The 44-year-old professor was also one of the founders of We Are Not Numbers (WANN), a non-profit organization launched in Gaza after the Israeli regime’s 2014 aggression.
The project was his way of resisting the concept of reducing the Israel-Palestine issue to mere statistics – defined by the number of Palestinians killed by the murderous regime in Tel Aviv.
"Numbers are impersonal and often numbing," the WANN website states, in an attempt to prevent the dehumanization of Palestinians by the occupying entity.
“Telling stories was my way of resisting. It was all I could do. And it was then [in the aftermath of Israeli attacks on Gaza in 2008-9] that I decided if I lived, I would dedicate much of my life to telling the stories of Palestine, empowering Palestinian narratives, and nurturing younger voices,” wrote Al Araeer in his book Light in Gaza: Writings Born of Fire.
The young poet, who was greatly loved and admired both in Palestine and outside, wanted his death to be turned into a story and carried to people, to the world, and future generations.
In a pinned post on his X account, Al Araeer wrote a poem that proved to be prophetic.
“If I must die
You must live
To tell my story
To sell my things
To buy a piece of cloth
And some strings
So that a child, somewhere in Gaza
While looking heaven in the eye
Awaiting his dad who left in a blaze
And bid no one farewell
Not even to his flesh
Not even to himself
Sees the kite, my kite you made, flying up above
And thinks for a moment my angel is there
Bringing back love
If I must die
Let it bring hope
Let it be a tale
Carrying the Palestinian resilience spirit, the famed writer refused to leave his city, and continued to write about his experiences while living under the regime’s brutal onslaught.
“I have had only 4 showers (as opposed to once or twice a day) in the past 56 days. And I am one of the lucky people in Gaza. There is a joke in Gaza— what’s the fastest thing in the world?! A Gazan taking a shower with cold water during Israeli bombardment,” Al Araeer tweeted on December 1.
In one of his last public interviews, the Palestinian poet vowed that, if necessary, he would die by the same pen through which he lived.
“I am an academic. Probably the toughest thing I have at home is an Expo marker. But if the Israelis invade and barge at us, charge at us, open door-to-door to massacre us, I am going to use that marker to throw it at Israeli soldiers even if that is the last thing that I would be able to do.”
Condolence messages for the “beloved Palestinian professor” poured in on social media after Al Araeer’s friends and students got to know about his brutal murder by the Israeli army.
“I am in tears and sick to my stomach as I write this…Rafaat Al Araeer embraced everything good and pure about Gaza and Palestine.

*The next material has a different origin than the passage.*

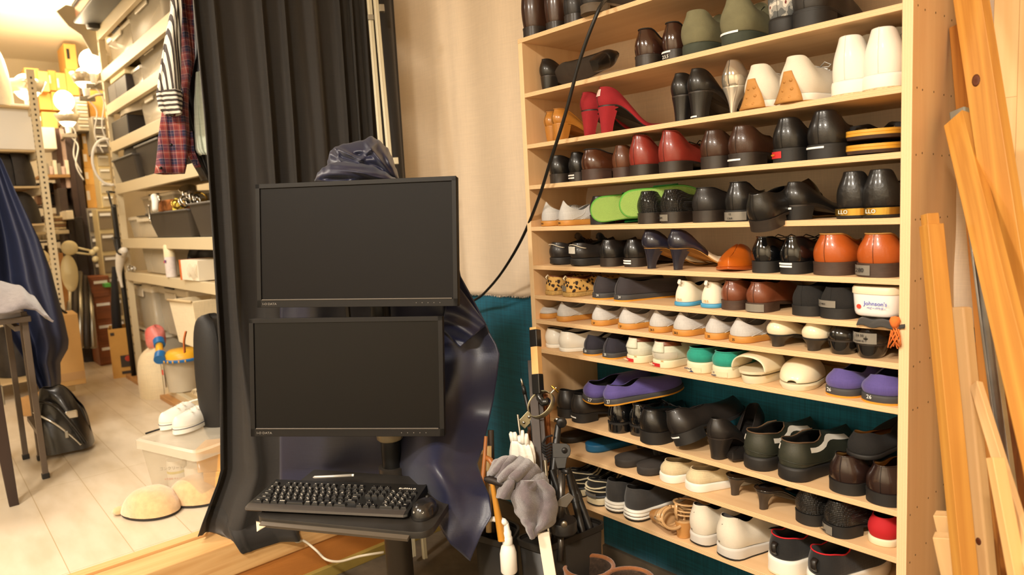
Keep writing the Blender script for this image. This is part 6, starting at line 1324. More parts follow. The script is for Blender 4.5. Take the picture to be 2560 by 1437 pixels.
# cardboard boxes on the floor
CB = mat('cardboard', (200, 158, 98), .85, var=.06, vscale=8, bump=.15, bscale=90); CB2 = mat('cardboard_orange', (214, 162, 84), .85, var=.06, vscale=9); CB3 = mat('cardboard_shade', (176, 134, 82), .85, var=.08)
def crate(name, label, P0, P1, hgt, depth, m, cat='box', group=None, flaps=False, bevel=.003):
    """box whose front bottom edge runs from P0 to P1"""
    P0, P1 = Vector(P0), Vector(P1); d = (P1-P0); L = d.length; d.normalize(); n_ = Vector((-d.y, d.x, 0)); c = (P0+P1)/2
    if n_.dot(c) < 0: n_ = -n_
    r = thing(name, label, cat, c, group=group); r.matrix_world = frame(d, n_, Vector((0, 0, 1)), c); return r, L
a, b = onZ(128, 992, FZ), onZ(222, 976, FZ)
A = onX(110, 880, -5.2); 
r, L = crate('cardboard_box', 'tall plain cardboard box behind the navy cloth, standing on a smaller box', onZ(130, 1020, FZ)+Vector((0, 0, .12)), onZ(222, 1003, FZ)+Vector((0, 0, .12)), .6, .3, CB)
zt = onX(200, 783, r.location.x).z-(FZ+.12)
MB().box((0, .14, zt/2), (L, .28, zt)).build('carton', CB, r, bevel=.003); MB().box((0, -.001, zt*.13), (L, .002, .05)).build('packing_tape', mat('packing_tape', (186, 146, 96), .3, coat=.3), r)
MB().tube([(.05, .1, zt), (.0, .1, zt+.05), (-.10, .12, zt+.05), (-.14, .12, zt)], .008, 8).build('black_handle', BLACKP, r, smooth=True)
r, L = crate('cardboard_box', 'low cardboard box on the floor under the tall plain one', onZ(130, 1040, FZ), onZ(183, 1020, FZ), .2, .2, CB); MB().box((0, .10, .058), (L, .2, .116)).build('carton', CB3, r, bevel=.003)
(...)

He will not be forgotten….,” tweeted Dan Cohen, American journalist and filmmaker.
An eternal optimist with a smiling face who gave voice to Palestinians described his city beautifully in these lines:
“It is when darkness prevails that I sit by the window to look past all those electricity-free houses, smell the sweet scent of a calm Gazan night, feel the fresh air going straight to my heart, and think of you, of me, of Palestine, of the crack, of the blank wall, of you, of Mama, of you, of my history class, of you, of God, of Palestine—of our incomplete story.”
The Ministry of Health in Gaza has said that 17,177 people have been killed and 46,000 wounded since the regime started bombing the besieged strip on October 7.
Most of them have been young academics, doctors, poets, students, bakers, etc.